Smaller mills are being mothballed and will continue to do so until better conditions appear.

The available early-stage processing capacity still far outweighs the amount of greasy wool produced globally as very few machines have been taken out of production over the past 30 years when the world fibre production has decreased significantly.

This over-capacity makes for lean pickings across the industry and losing some of the capacity permanently would be a good thing for those that remain in the longer term.

The traders in China report that business is a bit better than in April, but overall it’s still not as good as last year.

Most anticipate that the market will remain relatively stable and won’t see a significant increase in price as the level of demand does not warrant it, but the major players seem to find just enough business to keep the wheels turning.

Markets outside of China remain more or less in a holding pattern, watching for a positive signal from the global consumer.

Warm weather, although only a short-term problem, does dampen the enthusiasm for woollen garments and so just adds to the general despondent attitude.

In Italy, where it has also been quite warm, many thousands of visitors braved the stifling conditions in Florence to attend Pitti Filati for the Autumn/Winter 26/27 collection. The major yarn and knitwear exhibition for the season was not a joyful occasion with rising energy costs and competition from Asia on the minds of many European producers, however, they dutifully exhibited their new ranges for next year.

The trend seemed to be many more fancy yarns, and blends with noble fibres such as silk, alpaca and mohair presumably to differentiate themselves from the bulk commodity type yarns of pure wool where Asian producers hold the price advantage.

It was, however, a chance for the industry illuminati to gather and try to come up with a plan to move forward. Further discussions no doubt took place in Milan at the ‘Idea Biella” fabric exhibition.
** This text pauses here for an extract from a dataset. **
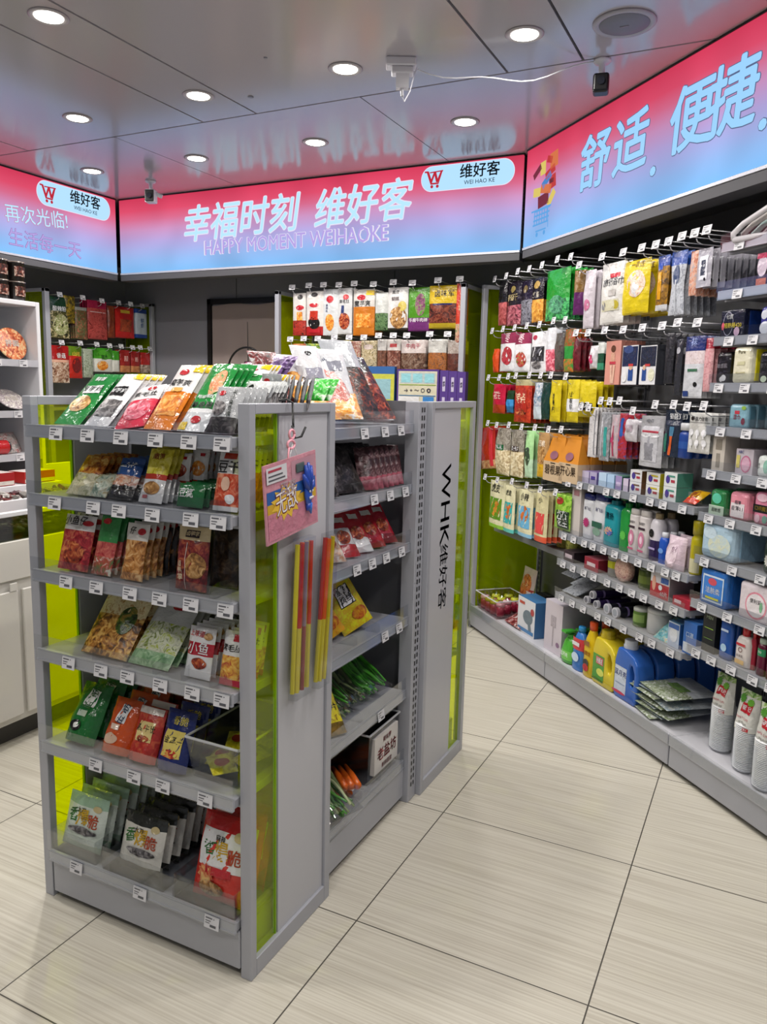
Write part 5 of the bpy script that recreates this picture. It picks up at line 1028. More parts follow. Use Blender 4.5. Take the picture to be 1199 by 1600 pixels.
# ------------------------------------------------------------------ unit B hanging packs
hang(FR, [
 (911, 927, 422, 513, [(1, '#c8c0c8')], [('e', 0, .4, .3, .1, '#b86a8a')], 'white slim pillow pack hanging edge-on left of the towel pack', 2, dict(t=.035)),
 (937, 973, 410, 506, [(1, '#d4d2ce')], [('r', .15, .78, .4, .07, RD), ('t', '旅行浴巾', .1, .67, .2, '#2a2c34'), ('r', 0, .3, .7, .18, '#c8c4a8'), ('e', -.25, .3, .1, .07, '#8a8a8a'), ('e', .25, .3, .1, .07, '#b8a83a'), ('r', .1, .5, .3, .1, '#b8b4b0')], 'white travel towel pack with red badge in the top row', 3, dict(t=.035)),
 (971, 1012, 406, 491, [(1, '#d8c01c')], [('e', .12, .55, .3, .25, ('#c8a08a', '#e8d8c8', '#b88a6a')), ('e', .12, .45, .12, .14, WH), ('t', '一次性', .1, .9, .16, '#8a6a1c')], 'bright yellow pack with oval hand picture in the top row', 3, dict(t=.04, step=.045)),
 (1024, 1042, 399, 485, [(.1, '#c8c8cc'), (.8, ('#a8781c', '#3a2a1c')), (1, '#2a4a9a')], [('r', -.1, .45, .3, .5, '#d89a1c'), ('r', -.1, .8, .4, .12, '#2a4aa8')], 'clear pack with yellow handled brush and blue top', 3, dict(t=.02)),
 (1044, 1068, 392, 492, [(.78, ('#8a8e98', '#c0c4cc', '#a8acb4')), (1, '#1f4a9a')], [('e', 0, .62, .2, .16, '#3a4a6a'), ('r', 0, .3, .12, .5, '#b8bcc4')], 'spoon shaped pack with blue header in the top row', 5, dict(t=.018, waist=.2)),
 (1076, 1087, 392, 462, [(1, ('#b8705a', '#d8a890', '#a8a4ac'))], [], 'salmon pink comb in clear sleeve in the top row', 4, dict(t=.015)),
 (1087, 1110, 388, 449, [(1, '#a6a4ae')], [('q', 0, .5, .56, .62, '#d8d8e0'), ('q', 0, .5, .3, .4, '#3a4050'), ('e', .15, .2, .06, .04, BK)], 'grey nail clipper card in the top row by the shelves', 9, dict(t=.008, step=.03, kind='card')),
 (922, 934, 540, 576, [(1, '#d0ccd0')], [('e', -.1, .4, .3, .2, '#c83a6a')], 'small white pack with pink mark in the second row', 2, dict(t=.03)),
 (933, 943, 535, 578, [(.25, '#3a8a6a'), (.6, '#1c4a34'), (1, '#c8ccc8')], [], 'small green and white sachet in the second row', 3, dict(t=.012)),
 (1037, 1050, 520, 600, [(1, ('#15151a', '#2a2a32', '#101014'))], [], 'black stocking pack in the second row', 4, dict(t=.015)),
 (1052, 1062, 530, 618, [(1, '#2c2d34')], [('e', 0, .8, .3, .06, '#a8a8b0')], 'long narrow dark pack with grey oval in the second row', 4, dict(t=.012)),
 (1066, 1096, 525, 622, [(.55, '#c6c8ce'), (.76, ('#c8b8b8', '#d8ccd0', '#b8a4a8')), (1, '#1f2f6a')], [('r', .05, .45, .5, .045, '#3a6a50'), ('e', .2, .22, .08, .04, BK), ('r', -.3, .07, .3, .09, '#2a3f7a'), ('t', '袜', 0, .9, .3, '#8a9ad0')], 'light grey sock pack with navy band in the second row', 4, dict(t=.018, step=.02)),
 (1098, 1111, 528, 612, [(.8, ('#c88a90', '#d8a8ac', '#b87a80')), (1, '#9a2a3a')], [], 'pink sock pack in the second row beside the shelves', 4, dict(t=.02)),
 (976, 995, 655, 690, [(1, '#c4c0c6')], [('r', 0, .6, .5, .3, '#a89aa4')], 'small white pleated pack in the third row', 3, dict(t=.025)),
 (918, 931, 637, 714, [(1, ('#c8c4c6', '#d8d6d8', '#b0acb0'))], [('r', .3, .5, .1, .9, '#8a8a90')], 'white comb card at the left of the third row', 6, dict(t=.012, step=.018)),
 (936, 951, 644, 720, [(1, ('#7a7c80', '#a8aab0'))], [('r', .2, .4, .25, .6, '#3a9a94'), ('r', -.2, .5, .1, .8, '#c8c8d0')], 'clear tube with teal toothbrush in the third row', 4, dict(t=.02)),
 (953, 965, 648, 716, [(1, ('#a8a4aa', '#c8a8b0'))], [('r', .0, .4, .2, .7, '#a83a5a'), ('e', -.2, .42, .2, .06, '#b83a6a')], 'clear pack with magenta toothbrush in the third row', 3, dict(t=.02)),
 (965, 978, 646, 717, [(1, ('#8a1c2a', '#b8303a', '#3a4a8a'))], [('r', .0, .7, .3, .4, '#2a5aa8')], 'red and blue toothbrush pack in the third row', 3, dict(t=.02)),
 (998, 1033, 650, 729, [(1, '#a9a9ae')], [('q', 0, .45, .7, .7, '#b8b8be'), ('r', 0, .7, .7, .06, '#a83a4a'), ('e', 0, .62, .4, .05, '#d8d8dc'), ('r', 0, .3, .36, .34, '#85858c'), ('r', 0, .5, .1, .2, '#9a9aa2'), ('t', 'VENT', -.1, .9, .13, '#5a5a64')], 'silver blister card with bottle brush in the third row', 3, dict(t=.02, kind='card')),
 (1036, 1062, 641, 714, [(1, '#1c2638')], [('r', 0, .25, .14, .42, '#c85a2a', -.1), ('r', .05, .55, .2, .2, '#4a7a9a'), ('t', '锋隐3', .1, .86, .26, WH), ('r', -.3, .3, .2, .4, '#2a6a5a')], 'navy razor card with orange handle in the third row', 3, dict(t=.018, kind='card')),
 (1074, 1108, 645, 708, [(1, '#c9c8c4')], [('e', -.3, .86, .1, .06, BK), ('t', '强力挂钩', .1, .84, .14, '#2a2a2a'), ('r', 0, .76, .95, .012, '#5a5a5a')]+[('e', -.3+.3*i, .5-.25*j, .1, .09, '#e4e4e8') for i in range(3) for j in range(2)]+[('r', -.3+.3*i, .42-.25*j, .05, .12, '#f0f0f4') for i in range(3) for j in range(2)], 'white adhesive hook card in the third row beside the shelves', 3, dict(t=.018)),
], name='hanging_pack', cat='hanging pack')
# hanging boxes of the second row
def hb2(xl, xr, yt, yb, f, s, pr, lab, n, dep=.02, d=.03): 
    o = hbox(FR, d, xl, xr, yt, yb, dep, paper(f), paper(s), paper(s), pr, lab, n, 'hung behind the ' + lab, name='hanging_box', cat='box')
hb2(944, 967, 533, 601, '#c98a7c', '#b87a6c', [('e', 0, .82, .16, .08, '#5a3a2a'), ('r', 0, .6, .26, .26, '#c89a84'), ('r', 0, .5, .4, .06, '#b83a4a'), ('r', -.06, .24, .12, .42, '#d8b09c', .08), ('r', .1, .24, .12, .42, '#d8b09c', -.08)], 'salmon pink tights box with figure in the second row', 4)
hb2(970, 994, 540, 601, '#d4d4d8', '#2a3044', [('r', 0, .72, .95, .5, '#232c4c'), ('e', -.1, .9, .3, .1, '#3a4a7a'), ('r', .1, .25, .3, .3, '#2a4a8a'), ('e', .1, .44, .12, .07, '#c8a890'), ('r', .1, .5, .3, .06, '#b83a3a'), ('e', -.3, .2, .18, .14, WH)], 'navy and white underwear box with figure in the second row', 0, .05)
hb2(998, 1023, 540, 601, '#d4d4d8', '#3a3c44', [('r', 0, .72, .95, .5, '#252a3c'), ('r', -.2, .25, .26, .3, '#2a4a8a'), ('e', -.2, .44, .1, .07, '#c8a890'), ('e', .25, .25, .2, .16, '#d8d8c0'), ('r', 0, .5, .3, .06, '#b83a3a')], 'second navy underwear box, right of the first', 4, .045)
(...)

There have been a few interesting developments on the global economic scene during the week, which if things pan out as expected could actually improve the psyche of the global consumer and lead to a better retail environment which everyone is searching for.

In the USA President Trump managed to get his Big, Beautiful Bill passed by both houses and then signed into law.
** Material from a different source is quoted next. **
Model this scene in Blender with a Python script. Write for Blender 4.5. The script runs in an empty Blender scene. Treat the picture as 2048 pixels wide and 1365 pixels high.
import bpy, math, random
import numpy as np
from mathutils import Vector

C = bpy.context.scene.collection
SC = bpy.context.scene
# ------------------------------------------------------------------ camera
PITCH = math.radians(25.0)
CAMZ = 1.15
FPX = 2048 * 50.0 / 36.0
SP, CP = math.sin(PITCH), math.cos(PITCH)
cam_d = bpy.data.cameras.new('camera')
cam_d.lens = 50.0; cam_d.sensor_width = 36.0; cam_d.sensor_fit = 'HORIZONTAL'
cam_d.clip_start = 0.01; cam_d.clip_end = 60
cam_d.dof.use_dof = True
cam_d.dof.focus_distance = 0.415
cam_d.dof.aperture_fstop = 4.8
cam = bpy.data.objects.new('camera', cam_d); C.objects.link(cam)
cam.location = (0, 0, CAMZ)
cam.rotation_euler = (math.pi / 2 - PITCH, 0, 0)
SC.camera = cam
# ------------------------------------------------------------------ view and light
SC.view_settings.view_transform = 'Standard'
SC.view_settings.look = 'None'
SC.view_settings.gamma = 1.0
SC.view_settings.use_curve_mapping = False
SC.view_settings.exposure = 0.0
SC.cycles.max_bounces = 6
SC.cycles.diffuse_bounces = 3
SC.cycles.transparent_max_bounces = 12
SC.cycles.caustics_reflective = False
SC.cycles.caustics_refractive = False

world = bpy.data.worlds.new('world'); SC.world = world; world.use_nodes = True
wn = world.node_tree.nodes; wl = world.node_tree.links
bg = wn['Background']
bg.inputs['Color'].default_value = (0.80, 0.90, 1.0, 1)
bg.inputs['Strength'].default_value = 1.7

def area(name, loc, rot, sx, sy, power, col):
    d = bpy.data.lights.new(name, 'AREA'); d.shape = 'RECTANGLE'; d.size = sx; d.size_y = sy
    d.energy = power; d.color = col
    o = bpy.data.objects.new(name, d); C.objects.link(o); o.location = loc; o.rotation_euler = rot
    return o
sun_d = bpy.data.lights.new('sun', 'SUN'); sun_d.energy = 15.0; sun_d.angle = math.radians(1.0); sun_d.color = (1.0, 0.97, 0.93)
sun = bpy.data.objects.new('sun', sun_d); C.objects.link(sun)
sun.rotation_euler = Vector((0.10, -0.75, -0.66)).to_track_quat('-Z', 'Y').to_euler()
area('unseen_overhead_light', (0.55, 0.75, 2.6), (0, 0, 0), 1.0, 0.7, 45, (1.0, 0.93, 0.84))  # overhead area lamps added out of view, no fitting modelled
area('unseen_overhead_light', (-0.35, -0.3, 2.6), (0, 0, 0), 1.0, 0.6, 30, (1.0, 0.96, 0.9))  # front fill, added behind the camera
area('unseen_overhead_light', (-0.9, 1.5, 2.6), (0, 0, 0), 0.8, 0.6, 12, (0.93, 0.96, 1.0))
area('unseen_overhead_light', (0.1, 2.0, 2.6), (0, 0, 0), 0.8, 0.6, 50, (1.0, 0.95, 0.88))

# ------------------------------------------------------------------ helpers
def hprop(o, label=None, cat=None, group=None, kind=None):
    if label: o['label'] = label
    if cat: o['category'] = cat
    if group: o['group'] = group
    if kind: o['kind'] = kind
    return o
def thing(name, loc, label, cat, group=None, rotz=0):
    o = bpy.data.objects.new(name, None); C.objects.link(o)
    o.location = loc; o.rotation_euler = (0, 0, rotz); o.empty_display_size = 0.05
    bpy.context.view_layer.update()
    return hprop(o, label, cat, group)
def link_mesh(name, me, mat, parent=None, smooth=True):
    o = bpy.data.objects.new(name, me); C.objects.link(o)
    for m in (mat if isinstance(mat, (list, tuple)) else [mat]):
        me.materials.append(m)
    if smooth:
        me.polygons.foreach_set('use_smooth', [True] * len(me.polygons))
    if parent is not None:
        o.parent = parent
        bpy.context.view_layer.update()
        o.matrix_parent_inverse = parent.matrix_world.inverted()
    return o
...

Although the magnitude of the increase in government debt down the track is pretty alarming for most, in the short term the tax cuts and extra money in the pockets of the American consumer will help to offset any price increases due to tariffs.

On the tariff front an agreement with Vietnam was signed keeping new exports at a more manageable 20 per cent together with a promise to purchase many more products from the USA.

China has already and predictably started complaining about the 40 per cent impost for any goods trans-shipped through Vietnam, of which there is a considerable amount.

Discussions are ongoing with several other key trading partners, not the least of which is Europe.

China likewise has been able to agree on a number of aspects and global trade in general seems to be in a much better place now.

The greasy wool market in Australia has another three weeks to run before the recess and nobody is expecting much change to the current price levels, unless of course we get a major economic shock one way or the other.

Despite a weakening US Dollar and hence strengthening Aussie Dollar everything points towards a fairly stable market for the next three weeks.